- _Short exercise_
Transcribe each record exactly. Include every one.

- _Records excerpted from a collection_
— BEGIN —

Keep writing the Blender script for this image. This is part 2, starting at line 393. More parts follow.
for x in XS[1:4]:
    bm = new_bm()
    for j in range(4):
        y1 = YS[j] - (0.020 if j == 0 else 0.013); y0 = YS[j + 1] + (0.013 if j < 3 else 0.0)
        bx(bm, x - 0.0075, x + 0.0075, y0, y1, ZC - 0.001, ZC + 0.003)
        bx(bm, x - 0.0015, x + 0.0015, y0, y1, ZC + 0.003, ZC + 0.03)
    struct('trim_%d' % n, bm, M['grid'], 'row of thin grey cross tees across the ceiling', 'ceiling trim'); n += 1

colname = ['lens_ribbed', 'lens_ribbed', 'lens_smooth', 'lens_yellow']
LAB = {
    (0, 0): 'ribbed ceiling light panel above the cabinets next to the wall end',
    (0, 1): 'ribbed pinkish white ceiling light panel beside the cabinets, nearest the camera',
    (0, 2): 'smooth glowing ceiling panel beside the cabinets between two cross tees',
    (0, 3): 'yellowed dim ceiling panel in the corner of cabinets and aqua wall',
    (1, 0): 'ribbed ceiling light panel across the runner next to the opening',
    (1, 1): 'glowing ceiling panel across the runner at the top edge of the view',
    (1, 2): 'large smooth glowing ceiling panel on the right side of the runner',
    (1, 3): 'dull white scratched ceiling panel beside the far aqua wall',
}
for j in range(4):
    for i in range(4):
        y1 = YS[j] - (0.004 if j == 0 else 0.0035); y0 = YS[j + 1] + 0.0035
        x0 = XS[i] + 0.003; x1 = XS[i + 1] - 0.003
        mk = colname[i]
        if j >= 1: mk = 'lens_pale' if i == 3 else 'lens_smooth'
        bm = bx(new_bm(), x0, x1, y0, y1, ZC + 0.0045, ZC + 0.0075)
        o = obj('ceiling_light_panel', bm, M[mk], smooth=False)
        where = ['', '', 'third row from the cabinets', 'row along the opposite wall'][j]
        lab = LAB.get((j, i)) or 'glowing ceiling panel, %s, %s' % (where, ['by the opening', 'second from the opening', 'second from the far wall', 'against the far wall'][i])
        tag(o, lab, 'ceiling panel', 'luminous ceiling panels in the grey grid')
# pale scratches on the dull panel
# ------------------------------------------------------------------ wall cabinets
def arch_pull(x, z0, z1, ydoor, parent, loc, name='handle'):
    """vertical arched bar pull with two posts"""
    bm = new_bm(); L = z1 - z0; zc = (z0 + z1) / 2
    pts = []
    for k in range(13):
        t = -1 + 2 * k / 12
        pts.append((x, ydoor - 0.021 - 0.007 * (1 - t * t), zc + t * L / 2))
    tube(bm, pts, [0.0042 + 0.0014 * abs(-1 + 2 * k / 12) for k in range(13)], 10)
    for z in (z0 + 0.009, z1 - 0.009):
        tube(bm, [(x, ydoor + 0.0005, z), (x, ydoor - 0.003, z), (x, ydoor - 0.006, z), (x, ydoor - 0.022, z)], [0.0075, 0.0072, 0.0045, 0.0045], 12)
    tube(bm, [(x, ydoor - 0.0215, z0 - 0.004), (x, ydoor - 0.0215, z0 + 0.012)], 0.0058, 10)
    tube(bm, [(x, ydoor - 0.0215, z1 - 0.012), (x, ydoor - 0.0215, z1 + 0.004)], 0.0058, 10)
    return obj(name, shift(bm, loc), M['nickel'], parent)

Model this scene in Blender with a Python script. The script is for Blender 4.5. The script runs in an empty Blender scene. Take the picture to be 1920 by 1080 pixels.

— END —

- _Answer_
Keep writing the Blender script for this image. This is part 2, starting at line 393. More parts follow.
for x in XS[1:4]:
    bm = new_bm()
    for j in range(4):
        y1 = YS[j] - (0.020 if j == 0 else 0.013); y0 = YS[j + 1] + (0.013 if j < 3 else 0.0)
        bx(bm, x - 0.0075, x + 0.0075, y0, y1, ZC - 0.001, ZC + 0.003)
        bx(bm, x - 0.0015, x + 0.0015, y0, y1, ZC + 0.003, ZC + 0.03)
    struct('trim_%d' % n, bm, M['grid'], 'row of thin grey cross tees across the ceiling', 'ceiling trim'); n += 1

colname = ['lens_ribbed', 'lens_ribbed', 'lens_smooth', 'lens_yellow']
LAB = {
    (0, 0): 'ribbed ceiling light panel above the cabinets next to the wall end',
    (0, 1): 'ribbed pinkish white ceiling light panel beside the cabinets, nearest the camera',
    (0, 2): 'smooth glowing ceiling panel beside the cabinets between two cross tees',
    (0, 3): 'yellowed dim ceiling panel in the corner of cabinets and aqua wall',
    (1, 0): 'ribbed ceiling light panel across the runner next to the opening',
    (1, 1): 'glowing ceiling panel across the runner at the top edge of the view',
    (1, 2): 'large smooth glowing ceiling panel on the right side of the runner',
    (1, 3): 'dull white scratched ceiling panel beside the far aqua wall',
}
for j in range(4):
    for i in range(4):
        y1 = YS[j] - (0.004 if j == 0 else 0.0035); y0 = YS[j + 1] + 0.0035
        x0 = XS[i] + 0.003; x1 = XS[i + 1] - 0.003
        mk = colname[i]
        if j >= 1: mk = 'lens_pale' if i == 3 else 'lens_smooth'
        bm = bx(new_bm(), x0, x1, y0, y1, ZC + 0.0045, ZC + 0.0075)
        o = obj('ceiling_light_panel', bm, M[mk], smooth=False)
        where = ['', '', 'third row from the cabinets', 'row along the opposite wall'][j]
        lab = LAB.get((j, i)) or 'glowing ceiling panel, %s, %s' % (where, ['by the opening', 'second from the opening', 'second from the far wall', 'against the far wall'][i])
        tag(o, lab, 'ceiling panel', 'luminous ceiling panels in the grey grid')
# pale scratches on the dull panel
# ------------------------------------------------------------------ wall cabinets
def arch_pull(x, z0, z1, ydoor, parent, loc, name='handle'):
    """vertical arched bar pull with two posts"""
    bm = new_bm(); L = z1 - z0; zc = (z0 + z1) / 2
    pts = []
    for k in range(13):
        t = -1 + 2 * k / 12
        pts.append((x, ydoor - 0.021 - 0.007 * (1 - t * t), zc + t * L / 2))
    tube(bm, pts, [0.0042 + 0.0014 * abs(-1 + 2 * k / 12) for k in range(13)], 10)
    for z in (z0 + 0.009, z1 - 0.009):
        tube(bm, [(x, ydoor + 0.0005, z), (x, ydoor - 0.003, z), (x, ydoor - 0.006, z), (x, ydoor - 0.022, z)], [0.0075, 0.0072, 0.0045, 0.0045], 12)
    tube(bm, [(x, ydoor - 0.0215, z0 - 0.004), (x, ydoor - 0.0215, z0 + 0.012)], 0.0058, 10)
    tube(bm, [(x, ydoor - 0.0215, z1 - 0.012), (x, ydoor - 0.0215, z1 + 0.004)], 0.0058, 10)
    return obj(name, shift(bm, loc), M['nickel'], parent)

Model this scene in Blender with a Python script. The script is for Blender 4.5. The script runs in an empty Blender scene. Take the picture to be 1920 by 1080 pixels.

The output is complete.